**What is required**
Wherever a line in the data below holds "Blender", copy that line.

**Listing**

※

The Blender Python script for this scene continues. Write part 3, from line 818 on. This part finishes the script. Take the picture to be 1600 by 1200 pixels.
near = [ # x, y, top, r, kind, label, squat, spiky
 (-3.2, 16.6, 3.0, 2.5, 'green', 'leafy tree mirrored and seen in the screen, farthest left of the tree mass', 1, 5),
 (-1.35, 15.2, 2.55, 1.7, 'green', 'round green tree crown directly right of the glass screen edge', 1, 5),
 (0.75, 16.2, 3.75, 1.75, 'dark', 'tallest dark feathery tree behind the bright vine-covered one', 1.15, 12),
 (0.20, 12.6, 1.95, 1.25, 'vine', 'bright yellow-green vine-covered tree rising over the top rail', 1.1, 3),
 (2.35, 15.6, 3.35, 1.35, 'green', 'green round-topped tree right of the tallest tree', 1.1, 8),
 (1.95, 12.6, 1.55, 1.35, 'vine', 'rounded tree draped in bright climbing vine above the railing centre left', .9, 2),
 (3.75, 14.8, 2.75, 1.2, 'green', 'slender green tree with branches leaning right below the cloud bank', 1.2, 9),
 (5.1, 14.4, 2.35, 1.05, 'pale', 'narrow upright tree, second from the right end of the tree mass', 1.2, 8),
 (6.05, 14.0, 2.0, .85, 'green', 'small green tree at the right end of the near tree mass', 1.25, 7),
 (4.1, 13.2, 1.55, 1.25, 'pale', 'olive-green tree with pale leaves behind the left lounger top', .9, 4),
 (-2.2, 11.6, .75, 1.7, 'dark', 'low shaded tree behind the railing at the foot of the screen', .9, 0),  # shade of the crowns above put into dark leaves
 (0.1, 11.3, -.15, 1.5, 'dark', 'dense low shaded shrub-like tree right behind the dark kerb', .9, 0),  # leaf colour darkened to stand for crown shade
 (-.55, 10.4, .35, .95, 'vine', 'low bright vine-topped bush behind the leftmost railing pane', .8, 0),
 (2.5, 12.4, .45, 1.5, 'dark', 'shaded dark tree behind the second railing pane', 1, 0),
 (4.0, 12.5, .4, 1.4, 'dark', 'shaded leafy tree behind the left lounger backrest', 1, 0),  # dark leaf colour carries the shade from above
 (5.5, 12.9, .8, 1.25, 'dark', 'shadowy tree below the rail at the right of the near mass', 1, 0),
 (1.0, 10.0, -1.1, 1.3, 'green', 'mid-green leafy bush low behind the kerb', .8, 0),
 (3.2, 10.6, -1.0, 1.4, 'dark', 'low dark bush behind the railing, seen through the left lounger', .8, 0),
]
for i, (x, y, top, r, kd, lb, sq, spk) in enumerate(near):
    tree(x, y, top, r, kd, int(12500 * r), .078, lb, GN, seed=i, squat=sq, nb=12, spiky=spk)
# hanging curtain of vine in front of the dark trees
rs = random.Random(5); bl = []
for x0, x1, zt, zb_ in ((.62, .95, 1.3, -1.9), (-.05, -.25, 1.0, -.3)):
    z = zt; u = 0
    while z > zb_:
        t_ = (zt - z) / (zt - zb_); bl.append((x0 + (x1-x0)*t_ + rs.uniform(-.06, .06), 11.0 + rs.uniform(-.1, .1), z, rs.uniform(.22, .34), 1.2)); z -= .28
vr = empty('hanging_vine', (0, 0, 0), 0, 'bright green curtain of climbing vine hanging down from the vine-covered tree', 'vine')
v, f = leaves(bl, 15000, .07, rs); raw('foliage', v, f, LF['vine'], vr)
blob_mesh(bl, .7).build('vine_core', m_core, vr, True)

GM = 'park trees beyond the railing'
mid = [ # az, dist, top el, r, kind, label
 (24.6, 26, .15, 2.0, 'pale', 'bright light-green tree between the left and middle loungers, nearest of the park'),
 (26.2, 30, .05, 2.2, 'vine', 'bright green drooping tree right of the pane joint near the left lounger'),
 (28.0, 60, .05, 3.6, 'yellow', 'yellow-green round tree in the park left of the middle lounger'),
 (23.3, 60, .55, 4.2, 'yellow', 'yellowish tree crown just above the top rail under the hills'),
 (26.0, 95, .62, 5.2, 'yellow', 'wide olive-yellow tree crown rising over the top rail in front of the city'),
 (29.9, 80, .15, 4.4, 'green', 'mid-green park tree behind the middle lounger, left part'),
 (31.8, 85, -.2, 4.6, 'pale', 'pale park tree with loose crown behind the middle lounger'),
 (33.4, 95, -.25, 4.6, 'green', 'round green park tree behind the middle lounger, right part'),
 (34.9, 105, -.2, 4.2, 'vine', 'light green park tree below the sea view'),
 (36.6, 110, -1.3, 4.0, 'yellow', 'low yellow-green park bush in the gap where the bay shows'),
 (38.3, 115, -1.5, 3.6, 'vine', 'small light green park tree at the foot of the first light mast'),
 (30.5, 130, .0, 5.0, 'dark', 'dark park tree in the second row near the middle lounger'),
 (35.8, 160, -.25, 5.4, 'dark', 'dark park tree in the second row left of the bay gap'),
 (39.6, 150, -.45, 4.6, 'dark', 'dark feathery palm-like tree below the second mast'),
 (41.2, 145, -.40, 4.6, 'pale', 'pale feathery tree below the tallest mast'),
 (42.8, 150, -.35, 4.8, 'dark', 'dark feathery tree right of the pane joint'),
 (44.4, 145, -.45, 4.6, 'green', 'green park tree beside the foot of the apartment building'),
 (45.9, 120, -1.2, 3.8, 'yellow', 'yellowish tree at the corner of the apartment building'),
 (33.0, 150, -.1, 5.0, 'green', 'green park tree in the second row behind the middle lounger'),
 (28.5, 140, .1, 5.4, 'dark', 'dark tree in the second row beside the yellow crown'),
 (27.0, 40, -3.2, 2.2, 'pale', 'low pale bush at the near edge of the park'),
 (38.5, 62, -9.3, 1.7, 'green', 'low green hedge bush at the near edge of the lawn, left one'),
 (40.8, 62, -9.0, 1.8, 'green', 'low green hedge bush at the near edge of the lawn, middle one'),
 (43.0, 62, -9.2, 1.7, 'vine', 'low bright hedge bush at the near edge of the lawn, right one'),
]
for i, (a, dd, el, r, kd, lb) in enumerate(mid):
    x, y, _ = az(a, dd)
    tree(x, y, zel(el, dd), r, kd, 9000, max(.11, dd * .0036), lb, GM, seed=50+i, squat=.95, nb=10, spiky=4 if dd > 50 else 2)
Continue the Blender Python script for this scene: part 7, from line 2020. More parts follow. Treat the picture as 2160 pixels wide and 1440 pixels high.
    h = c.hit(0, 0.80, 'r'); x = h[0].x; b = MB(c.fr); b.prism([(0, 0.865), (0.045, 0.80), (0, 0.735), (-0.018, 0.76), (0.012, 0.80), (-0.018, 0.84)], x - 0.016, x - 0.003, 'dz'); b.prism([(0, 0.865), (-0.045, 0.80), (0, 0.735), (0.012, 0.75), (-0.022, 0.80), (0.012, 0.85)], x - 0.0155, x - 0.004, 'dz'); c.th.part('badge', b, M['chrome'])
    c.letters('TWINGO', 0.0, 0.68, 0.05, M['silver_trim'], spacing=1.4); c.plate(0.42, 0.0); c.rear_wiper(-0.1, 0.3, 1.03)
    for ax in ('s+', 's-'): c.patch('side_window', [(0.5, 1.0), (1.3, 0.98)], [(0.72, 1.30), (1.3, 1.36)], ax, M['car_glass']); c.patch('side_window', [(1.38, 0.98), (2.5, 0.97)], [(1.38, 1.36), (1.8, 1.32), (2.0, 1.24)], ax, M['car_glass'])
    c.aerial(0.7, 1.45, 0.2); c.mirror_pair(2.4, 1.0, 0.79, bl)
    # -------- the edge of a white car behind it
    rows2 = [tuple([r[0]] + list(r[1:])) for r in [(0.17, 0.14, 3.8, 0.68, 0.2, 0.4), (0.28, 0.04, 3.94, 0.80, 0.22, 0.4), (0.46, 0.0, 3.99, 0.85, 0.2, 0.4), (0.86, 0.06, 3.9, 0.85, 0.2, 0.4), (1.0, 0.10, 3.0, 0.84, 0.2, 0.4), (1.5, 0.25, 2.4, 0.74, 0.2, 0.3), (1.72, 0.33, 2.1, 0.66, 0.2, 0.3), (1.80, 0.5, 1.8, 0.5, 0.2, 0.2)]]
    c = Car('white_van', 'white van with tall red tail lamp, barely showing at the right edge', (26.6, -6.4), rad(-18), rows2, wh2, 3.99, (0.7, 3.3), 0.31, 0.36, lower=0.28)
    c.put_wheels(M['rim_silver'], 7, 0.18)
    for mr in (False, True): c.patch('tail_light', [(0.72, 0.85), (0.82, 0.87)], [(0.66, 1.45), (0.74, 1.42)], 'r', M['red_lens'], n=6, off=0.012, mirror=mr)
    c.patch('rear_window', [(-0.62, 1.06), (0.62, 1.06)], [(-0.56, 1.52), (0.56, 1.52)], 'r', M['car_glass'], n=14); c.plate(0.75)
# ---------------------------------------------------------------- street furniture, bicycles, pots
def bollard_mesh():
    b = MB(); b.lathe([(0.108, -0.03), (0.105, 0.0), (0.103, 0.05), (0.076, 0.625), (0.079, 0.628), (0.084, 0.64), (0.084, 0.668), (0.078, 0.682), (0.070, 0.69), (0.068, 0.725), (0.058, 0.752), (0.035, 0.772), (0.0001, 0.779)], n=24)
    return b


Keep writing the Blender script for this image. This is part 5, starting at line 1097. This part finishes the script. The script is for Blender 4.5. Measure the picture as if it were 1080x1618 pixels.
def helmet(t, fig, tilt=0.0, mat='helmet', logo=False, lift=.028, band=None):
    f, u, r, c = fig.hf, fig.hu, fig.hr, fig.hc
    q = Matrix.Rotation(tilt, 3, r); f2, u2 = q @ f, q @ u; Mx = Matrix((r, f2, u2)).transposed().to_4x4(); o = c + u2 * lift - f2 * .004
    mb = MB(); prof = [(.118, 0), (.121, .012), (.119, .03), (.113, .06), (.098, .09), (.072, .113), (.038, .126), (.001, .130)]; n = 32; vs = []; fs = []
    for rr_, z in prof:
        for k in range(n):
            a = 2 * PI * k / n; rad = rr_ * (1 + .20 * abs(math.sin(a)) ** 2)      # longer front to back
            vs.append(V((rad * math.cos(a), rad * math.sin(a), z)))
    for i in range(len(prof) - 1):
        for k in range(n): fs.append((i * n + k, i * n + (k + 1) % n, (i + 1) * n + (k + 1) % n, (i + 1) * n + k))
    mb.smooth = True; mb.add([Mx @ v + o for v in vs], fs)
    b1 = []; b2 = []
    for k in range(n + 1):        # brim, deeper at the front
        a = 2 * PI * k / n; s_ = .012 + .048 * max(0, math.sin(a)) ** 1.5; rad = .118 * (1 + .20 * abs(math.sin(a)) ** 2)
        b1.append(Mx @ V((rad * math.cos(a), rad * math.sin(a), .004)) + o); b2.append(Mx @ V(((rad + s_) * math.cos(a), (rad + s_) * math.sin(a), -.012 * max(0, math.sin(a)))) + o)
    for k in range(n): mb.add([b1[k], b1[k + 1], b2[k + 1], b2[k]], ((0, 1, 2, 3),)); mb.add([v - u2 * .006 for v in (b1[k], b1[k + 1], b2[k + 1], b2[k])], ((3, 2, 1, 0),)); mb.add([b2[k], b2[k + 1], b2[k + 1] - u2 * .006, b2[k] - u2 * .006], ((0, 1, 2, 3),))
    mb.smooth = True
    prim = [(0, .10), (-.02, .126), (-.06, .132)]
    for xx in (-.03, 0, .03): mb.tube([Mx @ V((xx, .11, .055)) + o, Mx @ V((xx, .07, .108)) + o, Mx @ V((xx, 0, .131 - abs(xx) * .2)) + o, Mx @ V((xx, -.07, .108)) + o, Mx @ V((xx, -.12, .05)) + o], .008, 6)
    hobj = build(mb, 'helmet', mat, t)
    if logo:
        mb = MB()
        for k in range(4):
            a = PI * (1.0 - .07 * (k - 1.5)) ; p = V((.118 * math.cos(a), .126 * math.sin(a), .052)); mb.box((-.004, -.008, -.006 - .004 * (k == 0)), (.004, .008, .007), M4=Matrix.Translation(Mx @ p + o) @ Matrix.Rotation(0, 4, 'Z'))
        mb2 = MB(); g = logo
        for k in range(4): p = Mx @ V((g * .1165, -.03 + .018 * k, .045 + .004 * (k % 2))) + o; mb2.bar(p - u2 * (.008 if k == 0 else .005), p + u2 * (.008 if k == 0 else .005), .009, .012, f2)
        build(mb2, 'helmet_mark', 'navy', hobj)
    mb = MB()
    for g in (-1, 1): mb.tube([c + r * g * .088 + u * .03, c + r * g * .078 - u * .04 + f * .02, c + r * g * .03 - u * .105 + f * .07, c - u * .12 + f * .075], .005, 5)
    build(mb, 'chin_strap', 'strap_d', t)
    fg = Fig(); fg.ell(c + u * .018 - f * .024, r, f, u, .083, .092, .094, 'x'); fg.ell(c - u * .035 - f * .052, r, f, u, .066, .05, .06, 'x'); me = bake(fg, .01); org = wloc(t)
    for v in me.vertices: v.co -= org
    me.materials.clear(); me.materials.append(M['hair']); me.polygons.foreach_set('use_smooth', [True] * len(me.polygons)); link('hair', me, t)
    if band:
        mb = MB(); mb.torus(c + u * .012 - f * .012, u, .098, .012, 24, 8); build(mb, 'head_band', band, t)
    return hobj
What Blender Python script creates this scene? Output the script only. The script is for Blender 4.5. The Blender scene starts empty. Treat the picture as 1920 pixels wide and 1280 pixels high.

※

**Result**
The Blender Python script for this scene continues. Write part 3, from line 818 on. This part finishes the script. Take the picture to be 1600 by 1200 pixels.
Continue the Blender Python script for this scene: part 7, from line 2020. More parts follow. Treat the picture as 2160 pixels wide and 1440 pixels high.
Keep writing the Blender script for this image. This is part 5, starting at line 1097. This part finishes the script. The script is for Blender 4.5. Measure the picture as if it were 1080x1618 pixels.
What Blender Python script creates this scene? Output the script only. The script is for Blender 4.5. The Blender scene starts empty. Treat the picture as 1920 pixels wide and 1280 pixels high.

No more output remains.